TASK INSTRUCTIONS: Return the lines below exactly, from the first line to the line that contains "from mathutils import Vector, Matrix". Leave out pictures.

DATA SHOWN:
======

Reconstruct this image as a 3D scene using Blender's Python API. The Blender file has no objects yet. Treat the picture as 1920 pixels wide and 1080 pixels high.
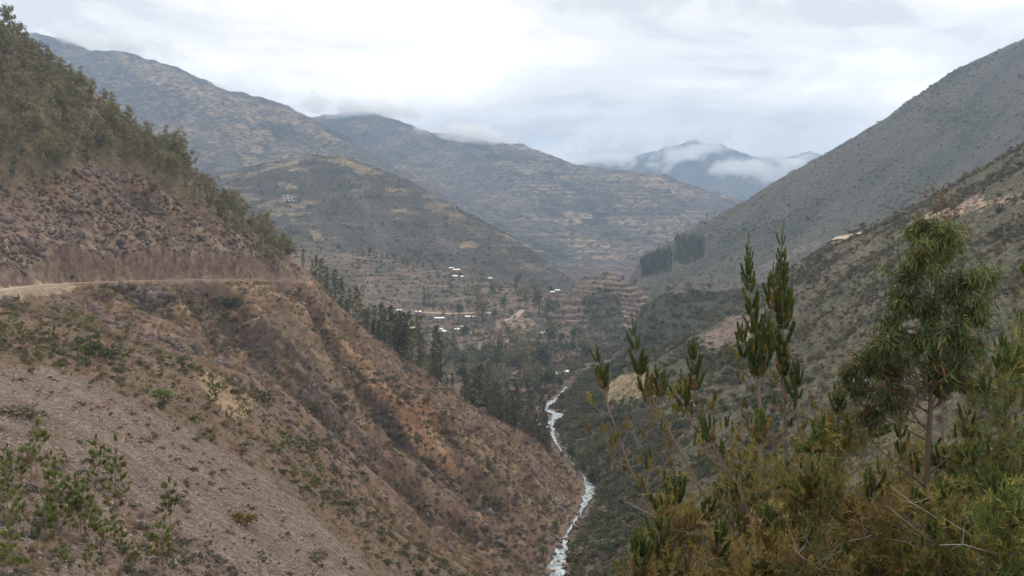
import bpy, math, random
import numpy as np
from mathutils import Vector, Matrix

random.seed(7)
rng = np.random.default_rng(11)
C = bpy.context.scene.collection
S = bpy.context.scene

# ------------------------------------------------------------------ camera
F, CX, HZ = 2059.0, 960.0, 480.0          # focal length and principal column in 1920-wide pixels, eye-level row
cam_data = bpy.data.cameras.new('camera')
cam_data.sensor_width = 36.0
cam_data.lens = 36.0 * F / 1920.0
cam_data.shift_y = -(540.0 - HZ) / 1920.0
cam_data.clip_start = 0.1
cam_data.clip_end = 40000.0
cam = bpy.data.objects.new('camera', cam_data)
cam.rotation_euler = (math.radians(90), 0, 0)
C.objects.link(cam)
S.camera = cam

# ------------------------------------------------------------------ sky, sun, exposure
SUN_DIR = Vector((0.05, 0.50, 0.86)).normalized()
sun_el = math.asin(SUN_DIR.z)
sun_az = math.atan2(SUN_DIR.x, SUN_DIR.y)
W = bpy.data.worlds.new('World')
S.world = W
W.use_nodes = True
nt = W.node_tree
for n in list(nt.nodes):
    nt.nodes.remove(n)
def N(tree, typ, **kw):
    n = tree.nodes.new(typ)
    for k, v in kw.items():
        if k.startswith('i_'):
            key = k[2:]
            n.inputs[int(key) if key.isdigit() else key].default_value = v
        else:
            setattr(n, k, v)
    return n
def link(tree, a, ao, b, bi):
    tree.links.new(a.outputs[ao], b.inputs[bi])
def ramp(tree, stops, interp='LINEAR'):
    r = tree.nodes.new('ShaderNodeValToRGB')
    r.color_ramp.interpolation = interp
    els = r.color_ramp.elements
    while len(els) < len(stops):
        els.new(0.5)
    for e, (p, c) in zip(els, stops):
        e.position = p
        e.color = c if len(c) == 4 else (*c, 1)
    return r
def MATH(tree, op, a=None, b=None, va=None, vb=None, clamp=False):
    m = tree.nodes.new('ShaderNodeMath'); m.operation = op; m.use_clamp = clamp
    if a is not None: tree.links.new(a, m.inputs[0])
    elif va is not None: m.inputs[0].default_value = va
    if b is not None: tree.links.new(b, m.inputs[1])
    elif vb is not None: m.inputs[1].default_value = vb
    return m.outputs[0]

out = N(nt, 'ShaderNodeOutputWorld')
bg = N(nt, 'ShaderNodeBackground', i_Strength=0.14)
sky = N(nt, 'ShaderNodeTexSky', sky_type='NISHITA', sun_disc=False, sun_elevation=sun_el, sun_rotation=sun_az, altitude=2600.0)
tc = N(nt, 'ShaderNodeTexCoord')
# cloud deck: the view direction carried on to a plane overhead, so the bands close up towards the horizon
sep = N(nt, 'ShaderNodeSeparateXYZ')
link(nt, tc, 'Generated', sep, 0)
zc = MATH(nt, 'ADD', MATH(nt, 'MAXIMUM', sep.outputs[2], None, None, 0.0), None, None, 0.10)
dx = MATH(nt, 'DIVIDE', sep.outputs[0], zc)
dy = MATH(nt, 'DIVIDE', sep.outputs[1], zc)
cmb = N(nt, 'ShaderNodeCombineXYZ')
nt.links.new(dx, cmb.inputs[0]); nt.links.new(dy, cmb.inputs[1])
n1 = N(nt, 'ShaderNodeTexNoise', i_Scale=0.62, i_Detail=7.0, i_Roughness=0.52, i_Distortion=0.35)
mp1 = N(nt, 'ShaderNodeMapping'); mp1.inputs['Location'].default_value = (3.6, 1.25, 0.4); mp1.inputs['Scale'].default_value = (0.8, 1.0, 1.0)
link(nt, cmb, 0, mp1, 0); link(nt, mp1, 0, n1, 'Vector')
n2 = N(nt, 'ShaderNodeTexNoise', i_Scale=7.5, i_Detail=6.0, i_Roughness=0.55, i_Distortion=0.5)
mp2 = N(nt, 'ShaderNodeMapping'); mp2.inputs['Scale'].default_value = (0.8, 0.8, 2.2); mp2.inputs['Location'].default_value = (0.3, 0.0, 1.7)
link(nt, tc, 'Generated', mp2, 0); link(nt, mp2, 0, n2, 'Vector')
mixn = MATH(nt, 'ADD', MATH(nt, 'MULTIPLY', n1.outputs[0], None, None, 0.5), MATH(nt, 'MULTIPLY', n2.outputs[0], None, None, 0.5))
# the thinner, brighter stretch of the deck up the valley and the greyer bank over the near mountains
lat = MATH(nt, 'MULTIPLY', sep.outputs[0], None, None, 0.42)
bank = N(nt, 'ShaderNodeMapRange', interpolation_type='SMOOTHSTEP'); bank.inputs[1].default_value = -0.26; bank.inputs[2].default_value = -0.13
bank.inputs[3].default_value = -0.075; bank.inputs[4].default_value = 0.0
nt.links.new(sep.outputs[0], bank.inputs[0])
tone = MATH(nt, 'ADD', mixn, bank.outputs[0])
cr = ramp(nt, [(0.41, (4.3, 4.1, 3.85)), (0.47, (5.6, 5.3, 4.9)), (0.53, (6.7, 6.3, 5.75)), (0.60, (8.2, 7.7, 7.0))], 'EASE')
nt.links.new(tone, cr.inputs[0])
mixs = N(nt, 'ShaderNodeMix', data_type='RGBA'); mixs.inputs[0].default_value = 0.97
nt.links.new(sky.outputs[0], mixs.inputs[6]); nt.links.new(cr.outputs[0], mixs.inputs[7])
nt.links.new(mixs.outputs[2], bg.inputs[0])
link(nt, bg, 0, out, 0)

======

FINAL RESULT:
Reconstruct this image as a 3D scene using Blender's Python API. The Blender file has no objects yet. Treat the picture as 1920 pixels wide and 1080 pixels high.
import bpy, math, random
import numpy as np
from mathutils import Vector, Matrix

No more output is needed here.